Nature

Countries Agree to Make Businesses Show Their Impact on Nature

  • More than one-third of the world’s land is devoted to producing food. 
  • Food production drives deforestation and biodiversity loss. That adds to the climate crisis.
  • Hundreds of countries agreed, in part, to push businesses to reveal their environmental impacts. 

This article is part of Insider’s weekly newsletter on sustainability, written by Catherine Boudreau, senior sustainability reporter. Sign up here.

Our insatiable appetite for beef, chocolate, and baked goods affects more than just our waistlines. Mother nature is screaming for us to adopt a new diet, too. 

More than a third of the Earth’s land is devoted to food production. It’s a primary driver of deforestation and biodiversity loss that, in turn, releases greenhouse-gas emissions causing the climate crisis. As the global population grows and people in developing countries earn more money, the demand for food — especially meat — will further stress nature.

For a long time food companies could ignore how their operations contributed to the problem and how it threatened their bottom lines, in part because tracing raw goods through an opaque network of brokers and farmers was hard, and governments didn’t require that anyway.

That blind-eye approach is slowly shifting amid pressure from investors and regulators, underscored by a global deal on Monday at the UN biodiversity conference in Montreal

One of nearly two dozen targets agreed to by some 190 countries is getting businesses to track and disclose their impact on nature, as well as promote sustainable diets to consumers.  
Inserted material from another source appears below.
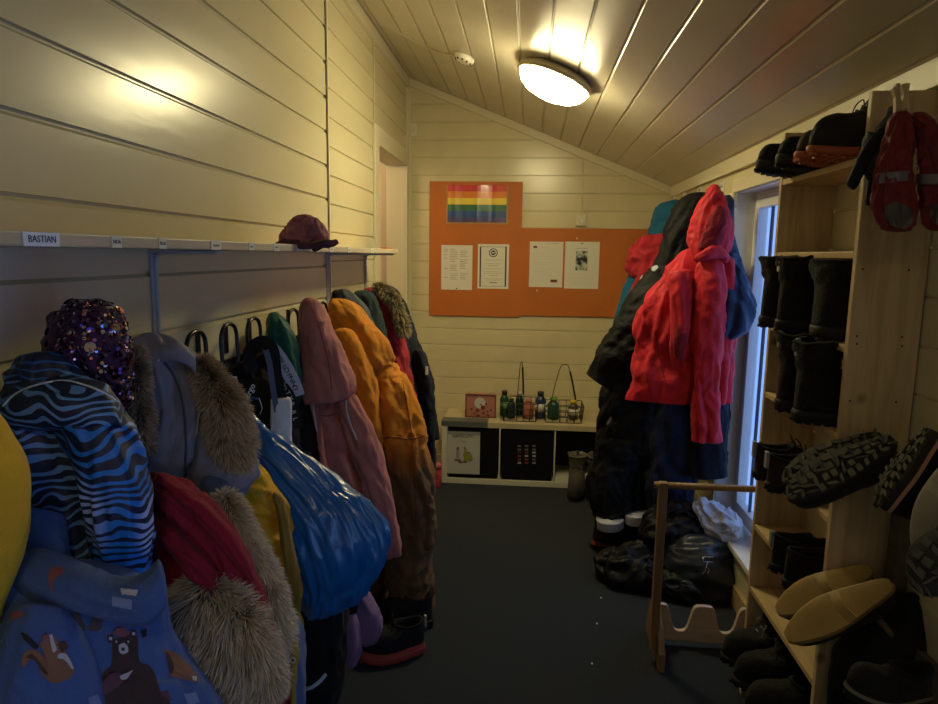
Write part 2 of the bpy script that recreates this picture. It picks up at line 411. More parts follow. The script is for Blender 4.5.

“That clarion call to corporates was a major win,” said Jeffrey Parrish, the global managing director for Protect Oceans, Lands, and Water at The Nature Conservancy. “Companies need to be shifting toward zero-deforestation in their value chains.”

Earlier this month, the European Union ratified a law that would ban imports of beef, timber, coffee, rubber, soy, cocoa, and palm oil that are linked to deforestation. The US State Department in October also requested advice on potential legislation to combat deforestation in food supply chains and voluntary actions the private sector could take.

The commodities covered by the EU’s law are linked to forest loss in tropical regions such as the Amazon and Congo basins, Indonesia, and Malaysia. Forest loss has declined in those Asia Pacific countries in recent years because of government and industry efforts, but the world still lost 10 football fields of tropical forest every minute in 2021, mainly due to spikes in Brazil and the Democratic Republic of the Congo. In both countries, agriculture played a role. 

But there is still a long way to go before the problem is at the top of the C-suite agenda. 

MSCI recently analyzed its largest global equity index with more than 3,000 companies and flagged upward of 86% of those in the food industry for potentially contributing to deforestation. Fewer than 18% had disclosed a policy to address the problem.

MSCI identified companies that produced or used palm oil, soybeans, beef, or timber operated in high-risk areas for deforestation or had been involved in controversies linked to deforestation. 

“Deforestation risks often lie deep in the supply chain,” Arne Klug, MSCI’s vice president and biodiversity research director, told Insider in an email. “Establishing due diligence and supply chain monitoring programs for tens of thousands of suppliers is a difficult endeavor.” Klug said that task is getting easier thanks to new technology and a framework coming next year for companies that want to measure their impact on nature and exposure to risks. The biodiversity agreement struck in Montreal could serve as a roadmap for financial regulators as well.